§ **Set task**
Pick out every line that holds the string "picture" and copy it.

>> Start Raw data

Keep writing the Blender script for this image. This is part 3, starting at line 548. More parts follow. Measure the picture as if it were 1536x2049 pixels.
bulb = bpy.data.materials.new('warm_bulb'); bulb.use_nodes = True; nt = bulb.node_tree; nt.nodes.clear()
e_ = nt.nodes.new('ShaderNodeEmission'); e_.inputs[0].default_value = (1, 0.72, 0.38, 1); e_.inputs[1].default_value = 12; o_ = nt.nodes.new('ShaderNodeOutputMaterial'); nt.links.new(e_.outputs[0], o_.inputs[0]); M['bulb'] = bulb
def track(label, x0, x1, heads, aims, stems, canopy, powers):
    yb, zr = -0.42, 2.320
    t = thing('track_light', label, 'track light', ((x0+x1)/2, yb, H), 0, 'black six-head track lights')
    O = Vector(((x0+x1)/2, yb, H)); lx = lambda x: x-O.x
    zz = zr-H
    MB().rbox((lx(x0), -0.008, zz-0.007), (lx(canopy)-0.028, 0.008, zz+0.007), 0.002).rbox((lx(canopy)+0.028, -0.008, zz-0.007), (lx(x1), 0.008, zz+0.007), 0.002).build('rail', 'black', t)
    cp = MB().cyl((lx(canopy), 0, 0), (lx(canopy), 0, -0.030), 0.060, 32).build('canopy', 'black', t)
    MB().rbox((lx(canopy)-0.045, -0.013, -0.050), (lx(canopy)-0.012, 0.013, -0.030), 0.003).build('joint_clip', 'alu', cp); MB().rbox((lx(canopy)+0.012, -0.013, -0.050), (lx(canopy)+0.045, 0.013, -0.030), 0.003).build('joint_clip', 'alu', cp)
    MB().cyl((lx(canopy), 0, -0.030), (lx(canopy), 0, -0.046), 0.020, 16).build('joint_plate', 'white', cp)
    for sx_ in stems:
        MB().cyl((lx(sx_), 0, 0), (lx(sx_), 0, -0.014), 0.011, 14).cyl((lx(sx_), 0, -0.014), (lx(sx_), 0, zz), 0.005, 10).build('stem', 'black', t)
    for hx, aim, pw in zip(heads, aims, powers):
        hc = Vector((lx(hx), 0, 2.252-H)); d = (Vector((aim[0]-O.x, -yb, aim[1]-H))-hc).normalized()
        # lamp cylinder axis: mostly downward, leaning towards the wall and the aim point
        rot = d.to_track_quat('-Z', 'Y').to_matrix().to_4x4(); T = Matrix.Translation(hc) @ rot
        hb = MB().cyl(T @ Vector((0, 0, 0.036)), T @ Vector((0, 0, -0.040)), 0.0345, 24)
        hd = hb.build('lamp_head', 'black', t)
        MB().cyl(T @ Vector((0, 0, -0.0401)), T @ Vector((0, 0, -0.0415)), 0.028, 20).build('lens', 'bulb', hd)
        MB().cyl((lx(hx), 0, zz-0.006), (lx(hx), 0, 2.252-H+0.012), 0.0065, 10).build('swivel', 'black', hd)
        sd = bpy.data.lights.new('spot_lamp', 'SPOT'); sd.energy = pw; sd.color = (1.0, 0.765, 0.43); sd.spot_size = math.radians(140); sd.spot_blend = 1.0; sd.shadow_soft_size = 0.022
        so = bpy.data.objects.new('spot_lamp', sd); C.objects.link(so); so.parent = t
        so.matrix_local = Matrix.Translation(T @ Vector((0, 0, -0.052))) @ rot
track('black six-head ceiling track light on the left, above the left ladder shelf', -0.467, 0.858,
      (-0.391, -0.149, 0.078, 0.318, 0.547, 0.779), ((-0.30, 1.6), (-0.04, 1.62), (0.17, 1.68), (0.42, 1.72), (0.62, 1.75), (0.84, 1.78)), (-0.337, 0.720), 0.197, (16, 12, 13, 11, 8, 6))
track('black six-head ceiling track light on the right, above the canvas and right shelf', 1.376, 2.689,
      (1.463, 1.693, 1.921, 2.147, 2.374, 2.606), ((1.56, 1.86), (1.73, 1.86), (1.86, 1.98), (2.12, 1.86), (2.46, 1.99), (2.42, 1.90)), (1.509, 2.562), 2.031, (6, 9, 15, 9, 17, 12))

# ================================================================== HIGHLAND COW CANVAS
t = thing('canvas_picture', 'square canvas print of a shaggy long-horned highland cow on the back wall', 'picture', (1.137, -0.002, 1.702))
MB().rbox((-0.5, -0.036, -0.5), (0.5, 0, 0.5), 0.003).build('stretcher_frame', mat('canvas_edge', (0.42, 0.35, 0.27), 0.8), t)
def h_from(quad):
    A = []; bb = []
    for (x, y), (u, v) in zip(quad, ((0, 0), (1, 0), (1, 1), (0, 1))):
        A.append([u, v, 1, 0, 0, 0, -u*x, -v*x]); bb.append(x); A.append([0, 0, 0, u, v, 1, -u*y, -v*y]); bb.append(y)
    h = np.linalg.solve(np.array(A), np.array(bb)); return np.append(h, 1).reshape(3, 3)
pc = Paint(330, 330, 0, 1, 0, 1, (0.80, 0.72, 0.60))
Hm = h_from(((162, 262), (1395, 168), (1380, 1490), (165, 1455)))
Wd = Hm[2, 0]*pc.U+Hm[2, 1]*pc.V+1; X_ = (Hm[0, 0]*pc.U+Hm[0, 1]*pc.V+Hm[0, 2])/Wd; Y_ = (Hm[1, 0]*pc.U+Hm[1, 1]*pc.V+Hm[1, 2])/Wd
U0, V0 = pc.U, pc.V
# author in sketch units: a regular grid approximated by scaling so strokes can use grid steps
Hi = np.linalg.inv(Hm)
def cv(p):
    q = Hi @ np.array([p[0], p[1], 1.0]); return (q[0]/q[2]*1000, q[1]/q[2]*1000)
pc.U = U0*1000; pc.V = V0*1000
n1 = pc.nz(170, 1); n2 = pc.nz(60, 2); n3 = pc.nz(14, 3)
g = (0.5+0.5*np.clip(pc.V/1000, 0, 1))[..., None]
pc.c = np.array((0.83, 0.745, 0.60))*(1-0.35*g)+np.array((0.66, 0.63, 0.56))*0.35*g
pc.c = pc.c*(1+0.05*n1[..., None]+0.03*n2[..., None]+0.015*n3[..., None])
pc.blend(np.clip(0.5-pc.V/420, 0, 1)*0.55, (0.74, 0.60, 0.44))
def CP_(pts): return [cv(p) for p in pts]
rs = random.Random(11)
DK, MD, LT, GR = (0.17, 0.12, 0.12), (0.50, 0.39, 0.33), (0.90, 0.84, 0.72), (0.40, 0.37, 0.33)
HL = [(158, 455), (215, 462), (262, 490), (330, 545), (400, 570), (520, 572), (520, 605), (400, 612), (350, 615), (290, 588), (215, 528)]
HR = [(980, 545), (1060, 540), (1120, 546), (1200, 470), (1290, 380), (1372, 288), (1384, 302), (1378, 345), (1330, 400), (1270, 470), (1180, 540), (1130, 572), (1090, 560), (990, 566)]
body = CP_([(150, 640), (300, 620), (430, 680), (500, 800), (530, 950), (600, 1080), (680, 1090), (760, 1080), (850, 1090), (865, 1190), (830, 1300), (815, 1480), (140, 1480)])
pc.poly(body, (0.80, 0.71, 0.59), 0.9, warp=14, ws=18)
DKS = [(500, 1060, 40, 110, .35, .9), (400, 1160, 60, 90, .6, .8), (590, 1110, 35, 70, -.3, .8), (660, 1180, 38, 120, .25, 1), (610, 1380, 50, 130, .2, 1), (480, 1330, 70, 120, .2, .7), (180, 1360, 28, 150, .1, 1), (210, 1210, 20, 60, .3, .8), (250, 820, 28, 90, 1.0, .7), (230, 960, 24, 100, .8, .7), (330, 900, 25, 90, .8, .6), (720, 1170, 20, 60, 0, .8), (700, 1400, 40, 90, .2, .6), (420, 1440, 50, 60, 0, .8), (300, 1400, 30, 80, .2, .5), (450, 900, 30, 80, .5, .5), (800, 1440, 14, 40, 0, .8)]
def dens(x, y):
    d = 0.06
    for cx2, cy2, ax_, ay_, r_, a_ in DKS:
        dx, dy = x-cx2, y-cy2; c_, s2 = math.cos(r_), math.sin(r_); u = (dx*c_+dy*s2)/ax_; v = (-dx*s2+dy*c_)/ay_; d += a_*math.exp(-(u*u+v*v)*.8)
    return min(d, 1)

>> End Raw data

§ **Final result**
Keep writing the Blender script for this image. This is part 3, starting at line 548. More parts follow. Measure the picture as if it were 1536x2049 pixels.
t = thing('canvas_picture', 'square canvas print of a shaggy long-horned highland cow on the back wall', 'picture', (1.137, -0.002, 1.702))